Credentials

I am a historian with a life long love of history who read history at Bath University gaining an Honours Degree and a Masters degree.

The National Inventory of War Memorials was set up in the mid 1990s by Catherine Moriarty for the Imperial War Museum. The aim was to log details of the nation’s war memorials including the names of the fallen, the monument type, who paid for it and who was responsible for its upkeep. In academic circles the revolutionary study of war memorials found a champion in Adrian Gregory of Cambridge University, whose book ‘The Silence of Memory’ had just been published. This pioneering school of thought placed war memorials and rituals at the heart of First World War study.

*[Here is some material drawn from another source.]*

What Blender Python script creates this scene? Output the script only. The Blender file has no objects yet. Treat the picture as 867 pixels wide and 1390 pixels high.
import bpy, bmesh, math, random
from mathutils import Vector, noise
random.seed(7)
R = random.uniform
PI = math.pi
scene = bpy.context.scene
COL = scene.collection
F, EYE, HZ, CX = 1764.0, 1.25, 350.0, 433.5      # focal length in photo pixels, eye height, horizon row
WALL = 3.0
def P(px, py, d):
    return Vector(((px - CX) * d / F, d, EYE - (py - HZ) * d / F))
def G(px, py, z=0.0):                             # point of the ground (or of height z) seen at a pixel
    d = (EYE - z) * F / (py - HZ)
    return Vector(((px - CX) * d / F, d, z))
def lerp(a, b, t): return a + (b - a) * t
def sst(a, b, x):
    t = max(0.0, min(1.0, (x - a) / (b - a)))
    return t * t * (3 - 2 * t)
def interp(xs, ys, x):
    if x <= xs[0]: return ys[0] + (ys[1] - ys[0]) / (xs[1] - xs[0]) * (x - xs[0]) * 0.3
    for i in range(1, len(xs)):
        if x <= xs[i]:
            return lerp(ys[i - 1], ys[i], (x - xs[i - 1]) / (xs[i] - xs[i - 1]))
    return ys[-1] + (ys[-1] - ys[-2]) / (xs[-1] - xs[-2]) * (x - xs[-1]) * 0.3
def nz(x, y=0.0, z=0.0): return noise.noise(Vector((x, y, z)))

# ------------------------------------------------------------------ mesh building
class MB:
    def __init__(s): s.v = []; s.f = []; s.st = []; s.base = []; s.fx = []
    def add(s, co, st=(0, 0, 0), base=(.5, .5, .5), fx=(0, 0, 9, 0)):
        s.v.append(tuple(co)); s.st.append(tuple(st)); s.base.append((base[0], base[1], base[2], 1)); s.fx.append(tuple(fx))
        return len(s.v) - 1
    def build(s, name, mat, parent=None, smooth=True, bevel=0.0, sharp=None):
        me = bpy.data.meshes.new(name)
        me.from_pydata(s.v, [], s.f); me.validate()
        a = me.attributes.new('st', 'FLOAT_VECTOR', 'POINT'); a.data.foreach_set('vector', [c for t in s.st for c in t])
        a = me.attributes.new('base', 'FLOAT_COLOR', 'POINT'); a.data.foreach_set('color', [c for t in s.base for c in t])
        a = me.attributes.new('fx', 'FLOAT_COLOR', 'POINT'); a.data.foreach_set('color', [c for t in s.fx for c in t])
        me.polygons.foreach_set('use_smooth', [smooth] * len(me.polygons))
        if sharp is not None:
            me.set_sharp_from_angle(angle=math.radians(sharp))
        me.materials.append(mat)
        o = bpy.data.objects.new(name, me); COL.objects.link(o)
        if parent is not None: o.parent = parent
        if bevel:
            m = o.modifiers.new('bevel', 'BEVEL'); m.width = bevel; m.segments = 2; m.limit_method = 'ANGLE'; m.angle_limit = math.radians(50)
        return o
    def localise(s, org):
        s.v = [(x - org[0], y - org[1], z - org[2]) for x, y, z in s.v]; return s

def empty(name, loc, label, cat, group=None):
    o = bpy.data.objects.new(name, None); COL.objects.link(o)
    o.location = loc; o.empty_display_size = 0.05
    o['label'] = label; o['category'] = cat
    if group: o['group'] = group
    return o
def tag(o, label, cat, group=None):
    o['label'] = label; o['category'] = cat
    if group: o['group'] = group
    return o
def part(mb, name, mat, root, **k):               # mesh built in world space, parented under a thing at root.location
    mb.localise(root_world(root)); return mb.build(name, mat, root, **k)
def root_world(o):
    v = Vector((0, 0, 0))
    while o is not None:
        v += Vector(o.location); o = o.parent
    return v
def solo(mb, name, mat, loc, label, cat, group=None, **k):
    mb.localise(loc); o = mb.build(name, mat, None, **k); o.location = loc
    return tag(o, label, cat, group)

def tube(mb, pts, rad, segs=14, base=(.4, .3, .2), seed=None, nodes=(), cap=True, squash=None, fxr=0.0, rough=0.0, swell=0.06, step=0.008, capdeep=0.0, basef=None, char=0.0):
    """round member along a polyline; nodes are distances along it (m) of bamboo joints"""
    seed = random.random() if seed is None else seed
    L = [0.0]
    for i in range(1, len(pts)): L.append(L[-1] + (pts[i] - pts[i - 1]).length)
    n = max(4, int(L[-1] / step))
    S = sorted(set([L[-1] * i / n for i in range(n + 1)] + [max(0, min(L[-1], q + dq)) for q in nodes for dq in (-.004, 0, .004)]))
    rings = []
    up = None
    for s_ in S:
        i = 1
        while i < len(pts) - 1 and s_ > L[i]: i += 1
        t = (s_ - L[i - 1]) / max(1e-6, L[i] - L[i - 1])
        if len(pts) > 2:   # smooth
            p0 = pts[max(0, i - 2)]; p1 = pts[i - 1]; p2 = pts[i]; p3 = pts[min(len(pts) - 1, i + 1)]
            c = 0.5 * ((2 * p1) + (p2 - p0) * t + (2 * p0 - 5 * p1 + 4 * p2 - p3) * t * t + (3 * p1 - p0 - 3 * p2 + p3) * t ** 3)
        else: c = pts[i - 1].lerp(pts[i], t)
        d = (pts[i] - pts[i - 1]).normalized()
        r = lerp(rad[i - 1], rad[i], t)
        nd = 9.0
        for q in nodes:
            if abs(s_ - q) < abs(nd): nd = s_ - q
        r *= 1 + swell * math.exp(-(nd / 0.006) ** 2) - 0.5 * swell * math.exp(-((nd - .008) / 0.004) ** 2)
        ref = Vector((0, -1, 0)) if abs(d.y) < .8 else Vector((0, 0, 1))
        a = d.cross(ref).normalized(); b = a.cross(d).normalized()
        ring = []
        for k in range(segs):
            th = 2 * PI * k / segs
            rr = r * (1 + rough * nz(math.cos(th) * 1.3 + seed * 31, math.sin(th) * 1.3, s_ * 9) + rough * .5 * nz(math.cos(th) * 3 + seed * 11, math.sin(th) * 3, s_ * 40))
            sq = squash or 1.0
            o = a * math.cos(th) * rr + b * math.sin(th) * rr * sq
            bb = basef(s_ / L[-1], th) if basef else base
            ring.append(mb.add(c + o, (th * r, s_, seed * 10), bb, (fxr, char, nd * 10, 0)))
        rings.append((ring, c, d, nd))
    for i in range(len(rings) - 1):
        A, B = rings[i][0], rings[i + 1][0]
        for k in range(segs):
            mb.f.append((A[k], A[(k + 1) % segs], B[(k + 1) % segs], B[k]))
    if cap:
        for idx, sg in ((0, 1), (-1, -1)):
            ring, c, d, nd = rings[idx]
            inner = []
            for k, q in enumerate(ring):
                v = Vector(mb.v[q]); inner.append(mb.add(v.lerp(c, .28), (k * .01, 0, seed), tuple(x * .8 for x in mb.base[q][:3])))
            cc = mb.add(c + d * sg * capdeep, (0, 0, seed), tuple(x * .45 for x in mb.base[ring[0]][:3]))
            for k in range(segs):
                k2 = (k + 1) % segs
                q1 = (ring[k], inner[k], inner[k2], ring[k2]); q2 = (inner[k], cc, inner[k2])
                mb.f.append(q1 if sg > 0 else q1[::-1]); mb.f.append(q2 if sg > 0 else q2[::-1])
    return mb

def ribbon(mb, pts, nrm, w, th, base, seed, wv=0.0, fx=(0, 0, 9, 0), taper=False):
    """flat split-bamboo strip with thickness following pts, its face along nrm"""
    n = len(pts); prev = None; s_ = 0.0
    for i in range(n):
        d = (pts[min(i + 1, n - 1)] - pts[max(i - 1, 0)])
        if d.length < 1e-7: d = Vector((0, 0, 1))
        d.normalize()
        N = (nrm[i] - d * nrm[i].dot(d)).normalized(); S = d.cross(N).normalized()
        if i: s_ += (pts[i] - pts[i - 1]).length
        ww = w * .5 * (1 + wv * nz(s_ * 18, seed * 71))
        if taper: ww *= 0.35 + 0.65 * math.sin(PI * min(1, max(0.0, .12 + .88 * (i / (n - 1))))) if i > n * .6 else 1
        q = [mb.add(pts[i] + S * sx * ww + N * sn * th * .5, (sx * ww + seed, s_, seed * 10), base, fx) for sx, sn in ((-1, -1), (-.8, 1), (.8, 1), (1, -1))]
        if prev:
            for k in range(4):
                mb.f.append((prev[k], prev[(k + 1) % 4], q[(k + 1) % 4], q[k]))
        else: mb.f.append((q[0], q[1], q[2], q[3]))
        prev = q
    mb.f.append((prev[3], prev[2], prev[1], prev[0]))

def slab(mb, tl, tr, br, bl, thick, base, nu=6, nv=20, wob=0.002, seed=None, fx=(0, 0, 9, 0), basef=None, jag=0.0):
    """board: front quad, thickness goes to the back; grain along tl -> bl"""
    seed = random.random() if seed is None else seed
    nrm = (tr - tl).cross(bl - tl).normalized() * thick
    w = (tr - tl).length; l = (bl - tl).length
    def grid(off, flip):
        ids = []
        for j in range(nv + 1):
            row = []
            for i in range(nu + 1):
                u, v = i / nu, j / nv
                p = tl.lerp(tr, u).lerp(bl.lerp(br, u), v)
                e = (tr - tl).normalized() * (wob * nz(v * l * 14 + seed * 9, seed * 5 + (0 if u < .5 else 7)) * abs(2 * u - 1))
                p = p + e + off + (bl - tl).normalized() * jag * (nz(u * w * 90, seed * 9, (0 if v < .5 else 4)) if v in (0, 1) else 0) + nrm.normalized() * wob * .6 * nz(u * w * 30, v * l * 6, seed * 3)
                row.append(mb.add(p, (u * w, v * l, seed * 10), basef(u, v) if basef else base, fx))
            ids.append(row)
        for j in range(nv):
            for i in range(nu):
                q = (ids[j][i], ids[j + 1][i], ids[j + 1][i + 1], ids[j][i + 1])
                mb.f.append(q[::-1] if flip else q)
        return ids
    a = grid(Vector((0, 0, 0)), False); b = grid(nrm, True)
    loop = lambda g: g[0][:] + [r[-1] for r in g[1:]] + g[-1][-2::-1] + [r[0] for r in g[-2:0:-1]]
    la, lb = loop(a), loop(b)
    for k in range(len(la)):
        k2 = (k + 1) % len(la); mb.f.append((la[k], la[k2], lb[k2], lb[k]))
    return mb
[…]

Reading history at Bath I was very fortunate to discover my research tutor, Professor Patrick McQuinn was a contemporary of Gregory’s. My interest in the First World War had stemmed from my late grandmother and was now further inspired by Patrick, who encouraged me to look at how the conflict was remembered through the medium of war memorials.

The dissertation studied ten villages in the Blackmore Vale – Abbas and Templecombe, Henstridge, Horsington and South Cheriton, Milborne Port, Stalbridge, Kington Magna, Buckhorn Weston, Marnhull, North Cheriton.  Information from the memorials was gathered and analysed and set into a wider context. This served its purpose and subsequently led to providing details to the National Inventory.

At the same time I began building a database of the information. Having completed this and moved on to study for a Masters degree in History under the watchful eye of Professor Graham Davis, it seemed natural to want to  continue the work after academic study. Therefore I continued touring the area recording its memorials. The database increased to around 5,000 entries covering all of the villages in the Blackmore Vale and including many more in the counties of Somerset, Dorset and Wiltshire.

Having gathered all the information my dilemma then was which to complete first – an in-depth look at one village’s experience or a broader based study of a region.  By 1997 I had decided to concentrate on one village and a few (!) years later, i.e. in 2009, the first book was complete  -  ‘Henstridge A Somerset Village and the First World War’.  Order your copy by accessing the main menu or click here.

Thus having started the research for the book ‘Henstridge a Somerset Village and the First World War’ in 1996 when I was living in Cotton Corner House, Henstridge, it was clear then that the topic of the First World War remained one of the most fiercely debated of the twentieth century. On the other hand the subject of war memorials was still in its infancy and there were few relevant internet sources or major works to be consulted.  Much of my fundamental local research was carried out by foot slogging round the parish, visiting and talking to people, looking for, and at, information, photographs and anything people were good enough to find.